Bill McGuire notes, "There may be a threat of submarine landslides around the margins of Greenland,
which are less well explored. Greenland is already uplifting, reducing
the pressure on the crust beneath and also on submarine methane hydrates
in the sediment around its margins, and increased seismic activity may
be apparent within decades as active faults beneath the ice sheet are
unloaded. This could provide the potential for the earthquake or methane
hydrate destabilisation of submarine sediment, leading to the formation
of submarine slides and, perhaps, tsunamis in the North Atlantic."
Research by Klaus Wallmann et al. 2018 concluded that hydrate
dissociation at Svalbard 8,000 years ago was due to the rebound of the
seabed following ice-sheet retreat. As a result the water depth got
shallower with less hydrostatic pressure, without further warming. The
study, also found that today's deposits at the site become unstable at a
depth of ~ 400 meters, due to seasonal bottom water warming, and it
remains unclear if this is due to natural variability or anthropogenic
warming.
Model simulations
A study of the effects for the original hypothesis, based on a coupled climate–carbon cycle model (GCM)

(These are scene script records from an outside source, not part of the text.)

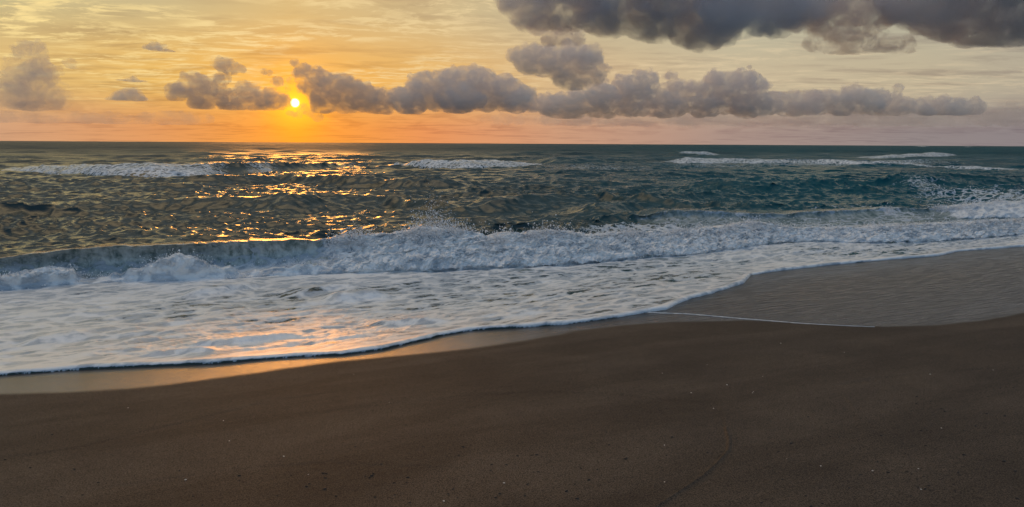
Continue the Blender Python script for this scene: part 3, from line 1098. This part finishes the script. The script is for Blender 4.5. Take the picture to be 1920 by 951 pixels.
shl = []
for k in range(3):
    v = iv * np.array([1.0, 0.6, 0.25])
    v[:, 2] += 0.4 * (1 - v[:, 0] ** 2) * (iv[:, 2] > -0.3) * 0.6
    v *= (1 + 0.25 * pnoise(iv[:, 0] * 2 + k * 5, iv[:, 1] * 2, iv[:, 2] * 2))[:, None]
    me_o = make_mesh('shell_fragment', v, iF, m_sh)
    shl.append(me_o.data)
    bpy.data.objects.remove(me_o)


def scatter(name, meshes, pts, size, label, cat, grp, sink):
    for i, (px, py) in enumerate(pts):
        x, y = hit_sand(px, py)
        s = size * random.uniform(0.6, 1.35)
        o = bpy.data.objects.new(name, meshes[i % len(meshes)])
        COL.objects.link(o)
        o.location = (x, y, float(sand_z(np.array([x]), np.array([y]))[0]) + s * sink)
        o.scale = (s, s, s)
        o.rotation_euler = (random.uniform(-.1, .1), random.uniform(-.1, .1), random.uniform(-0.7, 0.7))
        tag(o, label, cat, grp)


dark = [(768, 851), (666, 838), (825, 853), (793, 837), (860, 854), (868, 838), (900, 850), (979, 829), (997, 854), (970, 855),
        (922, 871), (920, 883), (950, 872), (1009, 885), (1000, 885), (1006, 853), (989, 908), (984, 930), (937, 926), (929, 933), (858, 933),
        (840, 926), (807, 874), (764, 895), (762, 905), (740, 928), (739, 905), (715, 870), (700, 888), (697, 892), (703, 932), (692, 907),
        (693, 895), (685, 893), (768, 943), (849, 917), (1089, 878), (1120, 881), (1128, 892), (1142, 834), (1172, 861), (1175, 859), (1250, 854),
        (1260, 820), (1137, 811), (1136, 802), (1062, 921), (1082, 935), (1078, 908), (1104, 900), (1501, 785), (1515, 782),
        (1557, 819), (1560, 792), (1574, 819), (1550, 794), (1487, 831), (1483, 832), (1460, 847), (1440, 852), (1368, 782), (1326, 849), (1639, 764),
        (1660, 752), (1683, 764), (1719, 744), (1718, 757), (1745, 753), (1765, 767), (1771, 772), (1770, 769), (1652, 817), (1727, 808), (1734, 803),
        (1712, 808), (1738, 807), (1829, 799), (1807, 808), (1693, 832), (1697, 850), (1735, 836), (1645, 866), (1665, 886), (1656, 887), (1700, 884),
        (1709, 889), (1731, 894), (1751, 866), (1762, 889), (1796, 886), (1799, 891), (1787, 908), (1790, 921), (1741, 911), (1722, 915), (1743, 919), (1734, 917),
        (1592, 915), (1611, 891), (1614, 890), (1678, 932), (1710, 939), (1708, 930), (1510, 929), (1520, 950), (1542, 944), (1467, 899), (1439, 910), (1430, 908),
        (1428, 943), (1903, 884), (1882, 865), (1844, 876), (1884, 780), (1900, 727), (1876, 728), (1852, 744), (1841, 746), (1907, 935), (1850, 776), (1807, 853),
        (65, 808), (98, 815), (10, 862), (57, 877), (337, 883), (546, 891), (610, 896), (612, 888), (609, 917), (606, 887), (500, 866), (470, 873), (449, 892),
        (449, 901), (100, 912), (115, 932), (40, 943), (575, 912), (580, 907), (520, 930), (362, 931), (380, 947), (155, 928), (185, 905), (140, 880), (630, 930)]
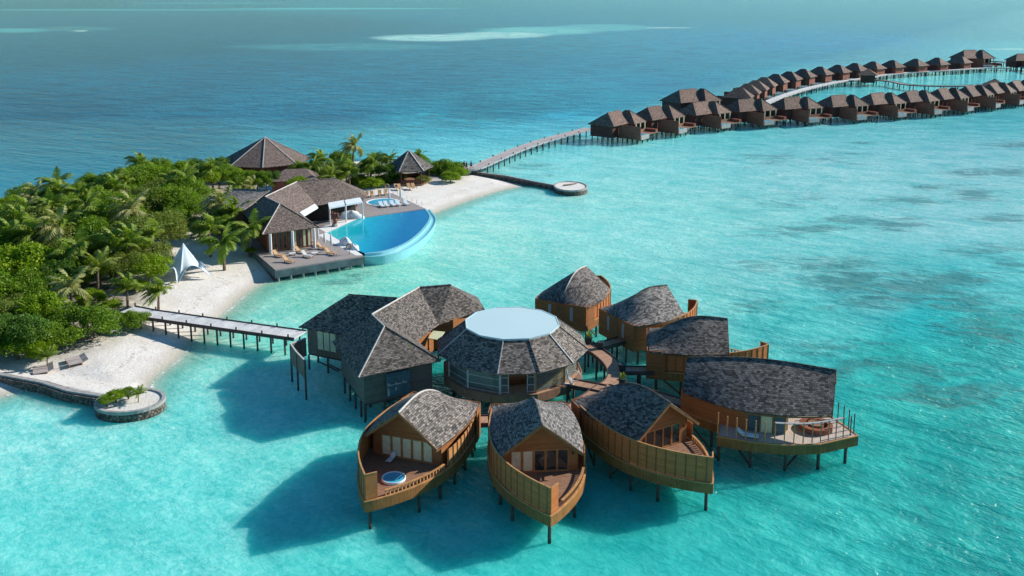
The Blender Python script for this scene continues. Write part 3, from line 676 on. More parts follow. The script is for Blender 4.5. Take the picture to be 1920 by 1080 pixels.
    for sg in (-1, 1):
        vs = []; uvs = []
        for i in range(nu+1):
            u = Lr*i/nu; u_e = -.2+(Lr+.2)*i/nu
            for j in range(nv+1):
                v = j/nv; y = sg*ew(u)*v
                z = rz(i/nu)+(E-rz(i/nu))*v+.10*math.sin(math.pi*v)
                vs.append((u_e-.35*(1-i/nu)*(1-v), y, z)); uvs.append((u+sg*31.3, v*4.3))
        fs = []
        for i in range(nu):
            for j in range(nv):
                a = i*(nv+1)+j; q = (a, a+1, a+nv+2, a+nv+1)
                fs.append(q if sg < 0 else q[::-1])
        rf.add(vs, fs, uvs)
    rfo = rf.build('roof', roofmat, t, solid=.16)
    cap = [(-.35+(Lr+.4)*i/16, 0, rz(i/16)+.05) for i in range(17)]
    MB().tube(cap, .085, 6).build('ridge_cap', ridge_mat, rfo)
    for sg in (-1, 1):
        MB().beam((Lr+.03, 0, rz(1)-.12), (Lr+.03, sg*ew(Lr), E-.1), .08, .24).build('barge_board', 'batten', rfo)
    # eave fascia
    for sg in (-1, 1):
        ev = [Vector((-.2+(Lr+.2)*i/nu, sg*(ew(Lr*i/nu)-.05))) for i in range(nu+1)]
        MB().strip(ev, 4.62, 4.75, .05).build('eave_board', 'batten', rfo)
    # piles
    pl = []
    if custom:
        pl = [(p[0]*.96+.2, p[1]*.93) for p in resample(outline+[outline[0]], 3.2)]
    else:
        for u in (0.6, 3.2, 5.8, 8.4, 11):
            if u < Lt-1.5: pl += [(u, -hw(u)*.86), (u, hw(u)*.86)]
        pl += [(Lt-.7, 0)]
    add_piles(t, pl, 2.45, braces=[] if not len(pl) > 4 else [((pl[2][0], pl[2][1], .1), (pl[0][0], pl[0][1], 2.2)), ((pl[3][0], pl[3][1], .2), (pl[2][0]+.3, pl[2][1]+1.6, 2.3)), ((pl[4][0], pl[4][1], .2), (pl[5][0], pl[5][1]*.2, 2.3))])
    return t, hw
def dirv(a, b): return (Vector(b)-Vector(a)).normalized()
V1, hw1 = villa('boat_villa', 'boat shaped timber villa with a round blue tub on its front deck', (-6.3, 83.9), dirv((-6.3, 83.9), (-11.63, 69.5)), 9.2, 15.3, front='curtain')
V2, _ = villa('boat_villa', 'boat shaped villa with open glass doors and a brown covered tub behind its bow', (1.5, 82.6), dirv((1.5, 82.6), (3.01, 67.33)), 9.6, 15.2, front=['curtain', 'curtain', 'pane', 'pane', 'pane'], roofmat='roof_light', ridge_mat='roof_light')
V3, _ = villa('boat_villa', 'boat shaped villa showing its long panelled fence below a dark blue roof', (8.7, 85.1), dirv((8.7, 85.1), (16.44, 72.41)), 9.3, 14.9, front='pane', ridge_mat='roof')
V4, _ = villa('boat_villa', 'farthest spa villa, with slit windows in its back wall and a white arched ridge', (6.1, 112.0), (.47, .88), 7.2, 12.3, wm=3.8, front='pane')
V5, _ = villa('boat_villa', 'spa villa with pale blotched roof, between the farthest and the mossy roofed villa', (12.5, 106.8), (.87, .49), 6.9, 11.8, wm=3.8, front='pane', roofmat='roof_light', ridge_mat='roof')
V6, _ = villa('boat_villa', 'mossy grey roofed spa villa with its fence showing above the big dark roof in front', (15.2, 99.4), (.99, -.13), 8., 12.6, wm=3.8, front='pane', roofmat='roof_moss', ridge_mat='roof')
# the large unfinished one: deck outline given in the plan, turned into its own frame
h7 = dirv((17.7, 88.9), (30.0, 84.3)); a7 = math.atan2(h7.y, h7.x)
def loc7(x, y):
    q = Vector((x-17.7, y-88.9)); return (q.x*h7.x+q.y*h7.y, -q.x*h7.y+q.y*h7.x)
out7 = [(-.35, -3.2), (1.6, -3.9), (3.5, -4.75), (3.7, -7.2)]+[loc7(*p) for p in [(21.5, 79.7), (24.4, 79.1), (27.4, 79.3), (31.35, 80.9), (30.9, 82.8), (30.1, 85.2)]]+[(10.5, 4.4), (6, 5.2), (3, 4.6), (-.35, 3.2)]
V7, _ = villa('boat_villa', 'large spa villa with open posts and a round sunken seat on its pale deck', (17.7, 88.9), h7, 13.3, 17, wb=3.5, wm=4.3, wf=3.6, rb=.75, front='pane', roofmat='roof', custom=out7, ridge_mat='roof', glass_side=2.6)
po = [Vector(p) for p in out7]
seg = resample(smooth_path(po[3:8], 5)+[po[8], po[9], po[10]], .85)
for i, q in enumerate(seg):
    MB().beam((q.x*.985, q.y*.97, 2.79), (q.x*.985, q.y*.97, 4.7 if i > 0 else 4.9), .1).build('fence_post', 'rail' if i < 15 else 'batten', V7)
r7 = seg[6:15]
MB().strip([(q.x*.98, q.y*.955) for q in r7], 4.6, 4.66, .3).build('rail_sheet', 'frame', V7)
# sunken seat
MB().lathe([(1.05, 2.72), (1.05, 3.2), (1.5, 3.2), (1.5, 2.72)], 20, loc7(28.0, 82.4)).build('ring_bench', 'red_wood', V7)
MB().lathe([(.0, 3.28), (.72, 3.28), (.72, 2.72)], 20, loc7(28.0, 82.4)).build('round_table', 'deck', V7)
def side_world(t, x, y, z):
    return t.matrix_basis @ Vector((x, y, z))
# tubs are things of their own
def tub(label, wp, cover=False):
    o = thing('hot_tub', label, 'hot tub', (wp[0], wp[1], 2.7))
    MB().lathe([(.0, .0), (.88, .02), (.9, .17), (.98, .2), (1.0, .16), (1.0, .0)], 24).build('tub_shell', 'membrane' if not cover else 'frame', o, smooth=True)
    if not cover: MB().lathe([(0, .13), (.9, .13)], 24).build('tub_water', 'tub', o)
    else: MB().lathe([(0, .42), (.9, .40), (.99, .33)], 12).build('cover', 'deck', o)
    return o
tub('round blue plunge tub on the shaded deck of the nearest left villa', P(738, 892, 3.0))
tub('tub under a brown cover in the bow of the middle villa', P(1024, 913, 3.0), True)
# sun lounger by the left villa window
def small_lounger(label, p, rz, matn='towel'):
    o = thing('deck_lounger', label, 'lounger', (p[0], p[1], 2.71), rz)
    MB().box(-.9, .45, -.32, .32, .25, .33).build('seat', matn, o)
    b = MB(); b.add([(.45, -.32, .25), (.45, .32, .25), (1.0, .32, .7), (1.0, -.32, .7), (.43, -.32, .33), (.43, .32, .33), (.97, .32, .78), (.97, -.32, .78)], [(0, 3, 2, 1), (4, 5, 6, 7), (0, 1, 5, 4), (1, 2, 6, 5), (2, 3, 7, 6), (3, 0, 4, 7)]); b.build('backrest', matn, o)
    for x in (-.8, .35):
        for y in (-.26, .26): MB().box(x-.03, x+.03, y-.03, y+.03, 0, .25).build('leg', 'batten', o)
    return o
_l = small_lounger('white lounger beside the curtained windows of the left villa', P(733, 860, 2.9), R(70)); _l.scale = (.6, .7, .7)
small_lounger('white lounger in the shade behind the open posts of the large villa', P(1403, 817, 2.9), R(160), 'membrane')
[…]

assessed a 1000-fold (from less than 1 to 1000 ppmv) methane increase—within a
single pulse, from methane hydrates (based on carbon amount estimates
for the PETM, with ~2000 GtC), and concluded it would increase
atmospheric temperatures by more than 6 °C within 80 years. Further,
carbon stored in the land biosphere would decrease by less than 25%,
suggesting a critical situation for ecosystems and farming, especially
in the tropics.
In fiction
- The science fiction novel Mother of Storms by John Barnes offers a fictional example of catastrophic climate change caused by methane clathrate release.
- In The Life Lottery by Ian Irvine unprecedented seismic activity triggers a release of methane hydrate, reversing global cooling.
- The hypothesis is the basis of an experiment in the PlayStation 2 game Death By Degrees.
- In Transcendent by Stephen Baxter, averting such a crisis is a major plotline.
- The novel The Black Silent by author David Dun features this idea as a key scientific point.
- In the anime Ergo Proxy, a string of explosions in the methane hydrate reserves wipes out 85% of human life on Earth.
- The novel The Far Shore of Time by Frederik Pohl features an alien race attempting to destroy humanity by bombing the methane clathrate reserves, thus releasing the gas into the atmosphere.
- The novel The Swarm by Frank Schätzing features what first appear to be freak events related to the world's oceans.
- In Charles Stross' Laundry Files universe, an intentionally triggered clathrate gun scenario is viewed as a possible retaliatory strategy that could be utilized by Blue Hades in response to terminal violation of the Benthic Treaty.